Chicago’s private equity industry has declared candidate Daniel Biss an enemy.
Gov. Rauner tonight delivers an address from Springfield. Topic: “Unity.”
Cook County Commissioner Robert Steele—son of former board president Bobbie Steele, whose seat he assumed when she retired a month after her re-election—is dead, and his replacement will ultimately be picked not by voters but by Democratic committeemen.

THEY BEAT THE DEADLINE. A union group affiliated with a former Chicago alderman has formally submitted a bid to buy the Sun-Times.
The group’s goal: “The 99 percent should recognize themselves in what gets written.”

EYES ON GEORGIA. Voters go to the polls today in the most expensive U.S. House race in history.
… Which partisans on both sides are casting as “a referendum on the presidency of Donald Trump.”
… Even though the contenders hardly ever say his name.
The outcome could sway the fate of the Republicans’ health care overhaul.

GOOD. BECAUSE OURS ISN’T DOING SO WELL. NASA has identified 10 more planets outside our solar system potentially capable of supporting life.
It’s so hot in Phoenix, the air density has decreased to the point where planes can’t take off.
In what police describe as a domestic dispute turned violent, a man has been arrested and accused of attacking another man with a chainsaw in Arlington Heights.

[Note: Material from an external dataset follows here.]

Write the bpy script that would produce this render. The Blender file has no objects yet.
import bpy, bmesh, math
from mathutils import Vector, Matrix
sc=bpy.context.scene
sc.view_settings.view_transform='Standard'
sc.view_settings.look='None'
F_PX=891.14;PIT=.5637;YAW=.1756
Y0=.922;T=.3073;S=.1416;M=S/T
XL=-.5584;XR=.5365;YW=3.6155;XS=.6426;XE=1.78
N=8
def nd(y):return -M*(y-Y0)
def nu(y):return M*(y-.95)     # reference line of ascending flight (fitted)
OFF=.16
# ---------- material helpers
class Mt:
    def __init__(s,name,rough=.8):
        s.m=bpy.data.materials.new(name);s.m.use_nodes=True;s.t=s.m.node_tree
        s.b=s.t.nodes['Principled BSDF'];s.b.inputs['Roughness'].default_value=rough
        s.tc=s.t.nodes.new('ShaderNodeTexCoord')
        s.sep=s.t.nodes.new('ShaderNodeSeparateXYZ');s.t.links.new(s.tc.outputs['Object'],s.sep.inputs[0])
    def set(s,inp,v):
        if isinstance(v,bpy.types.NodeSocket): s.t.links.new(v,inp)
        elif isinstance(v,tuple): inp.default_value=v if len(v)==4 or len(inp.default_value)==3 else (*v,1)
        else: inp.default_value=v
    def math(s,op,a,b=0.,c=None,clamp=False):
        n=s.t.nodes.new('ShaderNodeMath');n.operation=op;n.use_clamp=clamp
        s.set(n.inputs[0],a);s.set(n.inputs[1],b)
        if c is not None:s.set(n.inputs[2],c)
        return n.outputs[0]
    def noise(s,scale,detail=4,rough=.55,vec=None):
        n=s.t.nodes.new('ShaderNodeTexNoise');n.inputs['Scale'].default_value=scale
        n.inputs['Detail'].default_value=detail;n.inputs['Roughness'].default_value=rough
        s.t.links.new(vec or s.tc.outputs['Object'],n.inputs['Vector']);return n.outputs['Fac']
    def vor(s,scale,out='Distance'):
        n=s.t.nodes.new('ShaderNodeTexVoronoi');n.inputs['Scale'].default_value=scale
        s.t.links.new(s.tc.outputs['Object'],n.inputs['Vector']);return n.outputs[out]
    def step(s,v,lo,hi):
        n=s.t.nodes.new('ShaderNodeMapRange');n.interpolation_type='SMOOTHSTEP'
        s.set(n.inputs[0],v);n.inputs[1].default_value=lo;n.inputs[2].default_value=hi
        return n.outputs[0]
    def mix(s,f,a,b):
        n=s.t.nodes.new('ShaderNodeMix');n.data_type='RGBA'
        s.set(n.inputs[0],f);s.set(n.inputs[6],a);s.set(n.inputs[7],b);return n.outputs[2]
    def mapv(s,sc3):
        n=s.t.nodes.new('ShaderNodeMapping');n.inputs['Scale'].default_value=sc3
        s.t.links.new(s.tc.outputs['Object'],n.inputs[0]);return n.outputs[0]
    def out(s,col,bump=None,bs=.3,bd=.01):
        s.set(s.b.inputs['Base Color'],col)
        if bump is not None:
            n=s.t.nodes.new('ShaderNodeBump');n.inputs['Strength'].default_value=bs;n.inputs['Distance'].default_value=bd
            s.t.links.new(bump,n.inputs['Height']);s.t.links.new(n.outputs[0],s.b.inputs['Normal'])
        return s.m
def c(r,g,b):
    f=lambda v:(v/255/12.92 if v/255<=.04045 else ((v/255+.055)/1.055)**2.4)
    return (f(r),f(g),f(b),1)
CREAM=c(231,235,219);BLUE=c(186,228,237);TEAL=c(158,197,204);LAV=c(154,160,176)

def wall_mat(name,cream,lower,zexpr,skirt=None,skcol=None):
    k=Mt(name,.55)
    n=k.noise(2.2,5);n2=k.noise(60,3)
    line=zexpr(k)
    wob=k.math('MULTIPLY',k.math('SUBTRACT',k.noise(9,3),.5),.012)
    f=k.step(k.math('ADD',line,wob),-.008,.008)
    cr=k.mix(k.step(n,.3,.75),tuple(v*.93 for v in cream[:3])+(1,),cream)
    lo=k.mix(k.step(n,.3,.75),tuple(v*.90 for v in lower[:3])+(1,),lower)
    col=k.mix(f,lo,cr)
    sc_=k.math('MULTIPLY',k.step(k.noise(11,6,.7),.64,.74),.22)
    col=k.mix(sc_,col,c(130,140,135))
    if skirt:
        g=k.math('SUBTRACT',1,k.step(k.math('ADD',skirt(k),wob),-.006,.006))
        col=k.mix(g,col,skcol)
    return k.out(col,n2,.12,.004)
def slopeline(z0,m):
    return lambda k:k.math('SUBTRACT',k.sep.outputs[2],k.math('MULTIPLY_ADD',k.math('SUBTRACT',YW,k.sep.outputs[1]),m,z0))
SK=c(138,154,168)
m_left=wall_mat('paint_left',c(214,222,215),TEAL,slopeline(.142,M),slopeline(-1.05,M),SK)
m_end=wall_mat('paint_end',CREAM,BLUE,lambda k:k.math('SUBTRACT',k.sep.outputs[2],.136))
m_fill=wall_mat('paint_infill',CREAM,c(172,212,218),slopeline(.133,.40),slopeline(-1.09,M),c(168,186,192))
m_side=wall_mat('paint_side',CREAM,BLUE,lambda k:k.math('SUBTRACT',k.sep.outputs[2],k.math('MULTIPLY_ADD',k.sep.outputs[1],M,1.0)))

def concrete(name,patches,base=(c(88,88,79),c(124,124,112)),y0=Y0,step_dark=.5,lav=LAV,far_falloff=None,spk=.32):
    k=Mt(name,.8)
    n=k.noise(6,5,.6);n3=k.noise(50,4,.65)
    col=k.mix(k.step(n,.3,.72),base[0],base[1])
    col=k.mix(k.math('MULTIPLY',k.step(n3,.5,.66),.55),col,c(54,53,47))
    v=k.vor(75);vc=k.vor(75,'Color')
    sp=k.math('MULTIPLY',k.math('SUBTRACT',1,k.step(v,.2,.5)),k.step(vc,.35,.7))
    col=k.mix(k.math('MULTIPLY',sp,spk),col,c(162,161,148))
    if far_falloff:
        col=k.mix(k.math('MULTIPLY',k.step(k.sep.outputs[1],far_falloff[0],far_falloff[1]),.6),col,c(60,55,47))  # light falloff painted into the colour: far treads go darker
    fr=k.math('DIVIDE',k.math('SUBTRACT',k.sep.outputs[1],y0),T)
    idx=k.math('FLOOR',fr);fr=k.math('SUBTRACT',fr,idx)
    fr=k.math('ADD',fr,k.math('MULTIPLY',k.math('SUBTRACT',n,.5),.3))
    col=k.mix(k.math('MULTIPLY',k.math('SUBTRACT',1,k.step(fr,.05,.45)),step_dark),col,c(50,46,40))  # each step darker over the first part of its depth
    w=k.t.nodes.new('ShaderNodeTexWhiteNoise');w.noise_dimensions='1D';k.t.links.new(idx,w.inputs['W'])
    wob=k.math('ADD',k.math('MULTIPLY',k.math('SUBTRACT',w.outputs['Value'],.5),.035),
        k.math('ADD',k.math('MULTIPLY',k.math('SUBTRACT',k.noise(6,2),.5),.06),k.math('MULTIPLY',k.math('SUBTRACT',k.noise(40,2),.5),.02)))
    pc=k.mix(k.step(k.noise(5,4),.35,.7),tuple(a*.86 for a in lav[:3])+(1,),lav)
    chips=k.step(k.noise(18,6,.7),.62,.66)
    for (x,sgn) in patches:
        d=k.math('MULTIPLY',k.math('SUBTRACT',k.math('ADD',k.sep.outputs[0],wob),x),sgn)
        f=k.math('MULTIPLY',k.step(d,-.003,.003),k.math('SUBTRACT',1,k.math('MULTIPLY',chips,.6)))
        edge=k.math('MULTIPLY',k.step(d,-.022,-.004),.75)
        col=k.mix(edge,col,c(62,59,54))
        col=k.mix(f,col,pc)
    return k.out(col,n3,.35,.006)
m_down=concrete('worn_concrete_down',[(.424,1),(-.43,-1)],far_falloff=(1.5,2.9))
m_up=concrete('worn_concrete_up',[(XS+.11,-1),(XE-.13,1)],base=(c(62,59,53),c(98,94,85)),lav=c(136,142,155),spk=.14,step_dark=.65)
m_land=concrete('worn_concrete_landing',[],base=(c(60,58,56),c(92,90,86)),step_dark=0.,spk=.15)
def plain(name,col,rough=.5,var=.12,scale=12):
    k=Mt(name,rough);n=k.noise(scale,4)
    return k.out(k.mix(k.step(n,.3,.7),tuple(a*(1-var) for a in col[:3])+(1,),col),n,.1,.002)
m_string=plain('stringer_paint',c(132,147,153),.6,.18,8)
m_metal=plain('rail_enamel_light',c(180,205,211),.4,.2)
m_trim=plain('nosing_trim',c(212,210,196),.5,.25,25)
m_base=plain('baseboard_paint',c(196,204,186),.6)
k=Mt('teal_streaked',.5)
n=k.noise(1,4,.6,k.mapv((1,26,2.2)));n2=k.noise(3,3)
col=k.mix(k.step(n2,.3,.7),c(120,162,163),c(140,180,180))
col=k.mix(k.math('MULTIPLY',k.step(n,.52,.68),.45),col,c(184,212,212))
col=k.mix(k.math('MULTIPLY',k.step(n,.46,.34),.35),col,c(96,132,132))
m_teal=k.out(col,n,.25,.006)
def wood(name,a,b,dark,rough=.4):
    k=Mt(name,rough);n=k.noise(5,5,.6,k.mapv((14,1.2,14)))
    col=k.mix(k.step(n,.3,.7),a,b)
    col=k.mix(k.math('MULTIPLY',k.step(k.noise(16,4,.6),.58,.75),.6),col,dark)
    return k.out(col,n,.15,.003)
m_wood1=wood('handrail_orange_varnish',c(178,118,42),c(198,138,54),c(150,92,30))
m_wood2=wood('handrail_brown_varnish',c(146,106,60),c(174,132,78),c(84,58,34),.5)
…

‘ALEX JONES … PULLED IN LESS VIEWERSHIP THAN A RE-RUN OF AMERICA’S FUNNIEST HOME VIDEOS.’ RedState’s Joe Cunningham says Megyn Kelly has learned you can’t convert fringe internet celebrities into ratings.
A Tribune editorial condemns an attack on a Sun-Times critic: “If some members of the Chicago theater community need a ‘trigger warning’ to get through the season, then here it is: You won’t like every review you see.”

‘NOTHING TO DO WITH FOOTBALL. AND … EVERYTHING TO DO WITH THE WASHINGTON REDSKINS.’ A Supreme Court ruling on a dance band’s potentially offensive name gives the team cause to dance in the end zone.
… And, a Trib editorial says, is a victory for free speech.
A Green Bay Packers fan is suing the Bears for keeping him from wearing his Packers gear onto the field.

CHICAGO TRANSFORMED.
A red-carpet opening tonight on a barge in the Chicago River marks the debut of the new Transformers movie.

THE FUTURE OF RADIO AND PODCASTING.
Explored at length (1:28:28, precisely) last night in Evanston during a Facebook Live video discussion among radio and podcasting pros, including your Chicago Public Square proprietor.

THIS ISSUE OF SQUARE … is showing up an hour earlier than usual—because apicoectomy.